SP 3/02 Tax treatment of transactions in financial futures and options, describes the tax treatment of transactions that are within the ambit of TCGA 1992 section 143, for accounting periods commencing on or after 1 October 2002. The Statement covers UK residents, including unauthorised unit trusts, charities, and other persons including companies that either do not trade at all, or the principal trade of which is outside the financial sector, and persons who are not resident in the UK, including non-resident collective investment entities and pension funds, and companies that either do not trade or the principal trade of which is outside the financial sector. Profits that are derived from futures and options and which accrue to approved pension funds are exempt from UK tax, and the Statement is therefore not applicable to them.

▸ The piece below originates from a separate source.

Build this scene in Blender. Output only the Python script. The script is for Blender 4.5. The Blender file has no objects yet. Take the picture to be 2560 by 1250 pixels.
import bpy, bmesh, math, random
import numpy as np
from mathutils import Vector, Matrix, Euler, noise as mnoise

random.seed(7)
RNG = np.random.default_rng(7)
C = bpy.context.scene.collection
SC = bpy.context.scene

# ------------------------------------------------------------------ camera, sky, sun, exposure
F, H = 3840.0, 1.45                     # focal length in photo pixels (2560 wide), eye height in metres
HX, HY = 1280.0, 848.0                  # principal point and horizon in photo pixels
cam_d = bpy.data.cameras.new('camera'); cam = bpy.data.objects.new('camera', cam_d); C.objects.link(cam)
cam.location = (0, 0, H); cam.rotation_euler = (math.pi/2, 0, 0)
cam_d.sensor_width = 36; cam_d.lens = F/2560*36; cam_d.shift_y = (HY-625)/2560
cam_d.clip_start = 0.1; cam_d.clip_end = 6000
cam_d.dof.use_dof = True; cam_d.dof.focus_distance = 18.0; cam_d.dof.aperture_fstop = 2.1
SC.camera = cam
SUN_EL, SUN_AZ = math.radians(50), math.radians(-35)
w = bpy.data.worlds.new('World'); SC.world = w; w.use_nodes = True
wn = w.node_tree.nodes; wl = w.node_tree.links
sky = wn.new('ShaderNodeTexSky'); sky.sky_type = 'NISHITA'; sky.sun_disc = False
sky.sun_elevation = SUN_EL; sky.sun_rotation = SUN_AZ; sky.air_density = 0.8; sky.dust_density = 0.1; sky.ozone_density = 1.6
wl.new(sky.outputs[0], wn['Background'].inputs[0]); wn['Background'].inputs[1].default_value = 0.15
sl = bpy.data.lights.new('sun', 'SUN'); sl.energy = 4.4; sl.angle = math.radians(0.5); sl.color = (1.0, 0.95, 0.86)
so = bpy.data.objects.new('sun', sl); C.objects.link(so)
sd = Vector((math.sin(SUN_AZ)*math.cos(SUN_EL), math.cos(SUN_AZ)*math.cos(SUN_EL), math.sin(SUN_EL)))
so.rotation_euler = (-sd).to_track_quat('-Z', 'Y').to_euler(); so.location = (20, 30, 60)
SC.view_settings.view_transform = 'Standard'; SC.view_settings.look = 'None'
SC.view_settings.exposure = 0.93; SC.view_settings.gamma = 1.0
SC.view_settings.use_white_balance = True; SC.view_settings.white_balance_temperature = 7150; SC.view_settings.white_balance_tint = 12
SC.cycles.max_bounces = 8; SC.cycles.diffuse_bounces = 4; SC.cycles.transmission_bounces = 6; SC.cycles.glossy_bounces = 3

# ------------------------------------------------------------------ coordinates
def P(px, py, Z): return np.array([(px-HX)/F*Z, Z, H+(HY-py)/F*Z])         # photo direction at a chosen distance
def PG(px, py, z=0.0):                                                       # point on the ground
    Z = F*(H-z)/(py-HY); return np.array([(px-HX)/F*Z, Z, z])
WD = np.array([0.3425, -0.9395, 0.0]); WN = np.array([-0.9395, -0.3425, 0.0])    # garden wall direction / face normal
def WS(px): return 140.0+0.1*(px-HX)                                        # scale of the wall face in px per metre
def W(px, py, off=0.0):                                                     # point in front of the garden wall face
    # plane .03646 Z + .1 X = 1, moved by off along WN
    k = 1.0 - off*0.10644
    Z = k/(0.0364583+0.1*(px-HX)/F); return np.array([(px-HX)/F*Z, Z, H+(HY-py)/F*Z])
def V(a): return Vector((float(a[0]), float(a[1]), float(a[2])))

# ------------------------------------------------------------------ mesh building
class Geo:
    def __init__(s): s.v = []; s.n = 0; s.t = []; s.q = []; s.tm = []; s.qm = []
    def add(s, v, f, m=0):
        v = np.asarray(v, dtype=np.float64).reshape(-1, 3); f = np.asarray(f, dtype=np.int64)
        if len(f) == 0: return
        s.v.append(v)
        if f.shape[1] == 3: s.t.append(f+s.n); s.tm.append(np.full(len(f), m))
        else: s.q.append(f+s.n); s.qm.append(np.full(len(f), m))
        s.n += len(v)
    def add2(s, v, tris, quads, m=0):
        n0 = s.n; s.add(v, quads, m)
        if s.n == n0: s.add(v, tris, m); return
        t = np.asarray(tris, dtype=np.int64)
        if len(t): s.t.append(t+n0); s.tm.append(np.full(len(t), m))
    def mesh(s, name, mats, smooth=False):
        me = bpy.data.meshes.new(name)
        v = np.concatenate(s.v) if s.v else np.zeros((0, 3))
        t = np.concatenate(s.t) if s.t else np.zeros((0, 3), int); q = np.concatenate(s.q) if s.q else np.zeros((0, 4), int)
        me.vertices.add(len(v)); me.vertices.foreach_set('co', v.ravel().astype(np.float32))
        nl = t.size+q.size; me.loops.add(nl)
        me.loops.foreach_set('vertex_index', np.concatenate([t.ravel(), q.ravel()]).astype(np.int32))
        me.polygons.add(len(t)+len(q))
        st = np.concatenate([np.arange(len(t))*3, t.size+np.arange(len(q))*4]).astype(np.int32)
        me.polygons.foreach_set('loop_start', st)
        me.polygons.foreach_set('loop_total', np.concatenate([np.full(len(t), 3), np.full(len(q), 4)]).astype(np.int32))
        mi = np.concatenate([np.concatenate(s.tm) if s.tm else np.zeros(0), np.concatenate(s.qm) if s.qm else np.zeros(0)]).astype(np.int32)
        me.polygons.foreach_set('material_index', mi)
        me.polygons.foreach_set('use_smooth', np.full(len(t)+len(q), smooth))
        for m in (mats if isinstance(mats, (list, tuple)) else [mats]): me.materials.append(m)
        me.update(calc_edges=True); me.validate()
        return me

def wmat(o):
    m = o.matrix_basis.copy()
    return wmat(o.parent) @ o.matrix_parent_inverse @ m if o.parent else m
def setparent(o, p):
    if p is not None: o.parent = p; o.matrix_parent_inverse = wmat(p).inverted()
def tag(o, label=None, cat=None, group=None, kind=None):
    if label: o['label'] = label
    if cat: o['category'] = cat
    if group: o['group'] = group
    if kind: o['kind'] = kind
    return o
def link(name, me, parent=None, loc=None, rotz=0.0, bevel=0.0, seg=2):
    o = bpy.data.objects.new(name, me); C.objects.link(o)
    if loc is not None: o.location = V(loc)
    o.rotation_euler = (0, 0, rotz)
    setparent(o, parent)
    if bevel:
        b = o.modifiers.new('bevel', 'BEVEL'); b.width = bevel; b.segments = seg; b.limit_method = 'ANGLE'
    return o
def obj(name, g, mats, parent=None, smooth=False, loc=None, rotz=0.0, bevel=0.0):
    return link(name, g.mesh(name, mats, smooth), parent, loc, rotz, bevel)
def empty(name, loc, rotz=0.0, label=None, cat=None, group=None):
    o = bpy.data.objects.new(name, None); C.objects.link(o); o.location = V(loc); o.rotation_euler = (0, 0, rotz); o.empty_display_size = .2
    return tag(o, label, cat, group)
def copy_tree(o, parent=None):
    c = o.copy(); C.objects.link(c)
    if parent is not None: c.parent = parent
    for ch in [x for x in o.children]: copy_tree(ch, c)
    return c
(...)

The Statement applies in relation to companies, for accounting periods beginning on or after 1 October 2002, but only to financial futures and options the underlying subject matter of which is shares, holdings in authorised unit trusts, or securities to which FA 1996 sections 92 or 93 apply. The content of the Statement relating to the determination of the “trading” status of a person, and the classification of a transaction as a “hedge”, are similar to the rules laid down in SP 14/91.